Zalando was founded in Germany in 2008, and its headquarters are still based in the heart of Berlin. It was founded by David Schneider, Robert Gentz and Rubin Ritter, three university friends who set their project in motion in their mid-twenties, originally under the name of Ifansho. The company started to expand internationally in 2009 when it began operating in Austria and has since then started delivering to a total of fourteen European countries.
When it all started in 2008, Zalando.de only offered a small range of shoes, from carefully selected brands. As a small company, the shoes were packed and sent to customers from the office basement. However in just a few short months the company enjoyed such success that it was necessary to find warehouse space to enable them to start shipping from the day customers placed their order. Fast and free shipping and returns were a great hit with customers, ending the chore that shoe shopping can be!
The online retail business is, by nature, a rapidly expanding one and it was no different for Zalando. Less than a year after launching the business, the team moved to a new office, four times the size of their first one. The same year, they began developing their first television commercial, branding the company as fresh, funny and fashionable.
2010 was a big year for Zalando. After initially just selling shoes, the company now extended its product range to include women’s, men’s and children’s fashion with a huge choice of brands. Later in the year, Zalando Sports was announced, offering customers a great range of sports shoes, clothes and equipment. In June, the company also launched the Zalando Beauty Section, making it a one stop shop for customers.
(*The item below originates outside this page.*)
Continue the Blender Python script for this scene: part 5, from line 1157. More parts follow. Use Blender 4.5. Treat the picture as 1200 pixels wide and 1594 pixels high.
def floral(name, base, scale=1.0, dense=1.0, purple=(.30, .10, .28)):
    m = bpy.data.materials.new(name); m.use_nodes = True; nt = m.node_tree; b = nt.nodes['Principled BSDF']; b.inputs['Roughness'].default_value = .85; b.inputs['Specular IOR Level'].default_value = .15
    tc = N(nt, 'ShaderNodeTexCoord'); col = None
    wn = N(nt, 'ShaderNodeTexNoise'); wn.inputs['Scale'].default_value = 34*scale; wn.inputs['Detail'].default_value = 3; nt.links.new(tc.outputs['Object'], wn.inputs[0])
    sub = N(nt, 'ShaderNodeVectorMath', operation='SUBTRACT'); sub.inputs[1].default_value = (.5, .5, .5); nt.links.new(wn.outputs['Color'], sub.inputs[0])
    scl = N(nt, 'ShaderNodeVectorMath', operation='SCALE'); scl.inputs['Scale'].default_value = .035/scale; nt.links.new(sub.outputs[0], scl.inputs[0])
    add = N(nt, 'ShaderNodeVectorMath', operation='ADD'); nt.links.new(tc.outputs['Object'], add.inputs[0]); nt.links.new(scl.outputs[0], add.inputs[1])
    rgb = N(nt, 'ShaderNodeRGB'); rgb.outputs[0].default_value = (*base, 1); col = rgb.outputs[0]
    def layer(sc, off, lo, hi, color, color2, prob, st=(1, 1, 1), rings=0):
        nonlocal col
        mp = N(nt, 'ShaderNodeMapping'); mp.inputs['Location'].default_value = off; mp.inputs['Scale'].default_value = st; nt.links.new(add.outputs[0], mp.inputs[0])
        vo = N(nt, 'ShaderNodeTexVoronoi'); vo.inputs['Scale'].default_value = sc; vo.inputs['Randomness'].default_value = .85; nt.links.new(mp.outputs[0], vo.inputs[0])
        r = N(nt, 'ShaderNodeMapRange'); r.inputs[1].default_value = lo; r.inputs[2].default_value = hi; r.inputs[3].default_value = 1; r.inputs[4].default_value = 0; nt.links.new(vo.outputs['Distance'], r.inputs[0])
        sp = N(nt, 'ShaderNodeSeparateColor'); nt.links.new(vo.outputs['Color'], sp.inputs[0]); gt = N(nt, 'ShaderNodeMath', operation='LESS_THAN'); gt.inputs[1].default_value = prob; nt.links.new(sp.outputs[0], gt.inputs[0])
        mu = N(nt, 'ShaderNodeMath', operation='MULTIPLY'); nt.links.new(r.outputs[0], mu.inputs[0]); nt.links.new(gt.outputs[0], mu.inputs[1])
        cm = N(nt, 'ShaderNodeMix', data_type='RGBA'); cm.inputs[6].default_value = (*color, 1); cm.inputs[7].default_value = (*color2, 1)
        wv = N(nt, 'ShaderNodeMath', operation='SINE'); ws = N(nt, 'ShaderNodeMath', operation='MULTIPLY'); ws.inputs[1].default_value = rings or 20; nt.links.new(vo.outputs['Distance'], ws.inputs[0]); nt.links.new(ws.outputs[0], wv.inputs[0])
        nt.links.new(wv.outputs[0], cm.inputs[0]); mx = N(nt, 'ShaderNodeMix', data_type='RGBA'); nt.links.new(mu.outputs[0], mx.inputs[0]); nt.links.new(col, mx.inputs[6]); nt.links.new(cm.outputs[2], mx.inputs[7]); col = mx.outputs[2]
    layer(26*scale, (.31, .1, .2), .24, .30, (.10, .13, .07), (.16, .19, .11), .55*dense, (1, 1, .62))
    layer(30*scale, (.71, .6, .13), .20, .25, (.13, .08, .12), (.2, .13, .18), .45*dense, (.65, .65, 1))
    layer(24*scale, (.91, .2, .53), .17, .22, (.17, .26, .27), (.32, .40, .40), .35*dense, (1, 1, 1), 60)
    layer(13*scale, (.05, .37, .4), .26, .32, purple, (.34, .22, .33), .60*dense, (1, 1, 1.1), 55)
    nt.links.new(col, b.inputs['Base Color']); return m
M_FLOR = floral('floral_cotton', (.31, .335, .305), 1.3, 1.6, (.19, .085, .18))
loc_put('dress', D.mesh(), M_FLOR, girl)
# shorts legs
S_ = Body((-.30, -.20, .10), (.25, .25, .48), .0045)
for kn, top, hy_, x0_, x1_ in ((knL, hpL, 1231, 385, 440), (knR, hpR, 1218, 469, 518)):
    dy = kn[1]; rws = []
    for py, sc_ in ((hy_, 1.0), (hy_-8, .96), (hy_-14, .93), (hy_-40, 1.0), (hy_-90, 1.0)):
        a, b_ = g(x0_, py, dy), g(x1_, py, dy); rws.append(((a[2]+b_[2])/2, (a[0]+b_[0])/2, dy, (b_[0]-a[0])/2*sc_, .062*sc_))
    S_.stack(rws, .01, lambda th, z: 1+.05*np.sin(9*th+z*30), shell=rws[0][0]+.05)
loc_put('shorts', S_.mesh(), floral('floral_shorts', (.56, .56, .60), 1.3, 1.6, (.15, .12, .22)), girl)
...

The company continued developing its marketing campaigns with television commercials and distribution of its self-titled magazine to each of its European markets. They have expanded into Austria, Switzerland, France, the Netherlands, the UK, Italy, Belgium, Spain, Sweden, Denmark, Finland, Norway and Poland.

Success

The rapidly expanding business owes its success to its dynamic and creative teams across Europe who work tirelessly to bring customers the latest fashion trends with a unique service approach. Such development requires a great deal of investment, and Zalando has done this right from the start, using revenue gained from their first online stores to invest in new markets both nationally and internationally.
In the tough economic climate that we have been experiencing in Europe in recent years, reporting growth and an increase in sales is no mean feat. However in 2012, in its most established region in Europe, which includes Germany, Switzerland and Austria (DACH), Zalando reached break-even (EBIT) while continuing to grow at high rates. At the same time, the company continued to invest in new markets to further bolster its leading position in Europe. Consequently, 2012 saw Zalando close with an improved overall EBIT margin of -7% of sales. A significant improvement on 2011 where they had an overall EBIT margin of -12%.
In the first quarter of 2013 Zalando continued to grow within Europe, mainly due to the overall trend towards online shopping and the company’s great reputation and leading market position. Operational excellence continues to be the driving force behind Zalando’s success, focussing on key areas including logistics and marketing and on its current geographical and environmental footprint.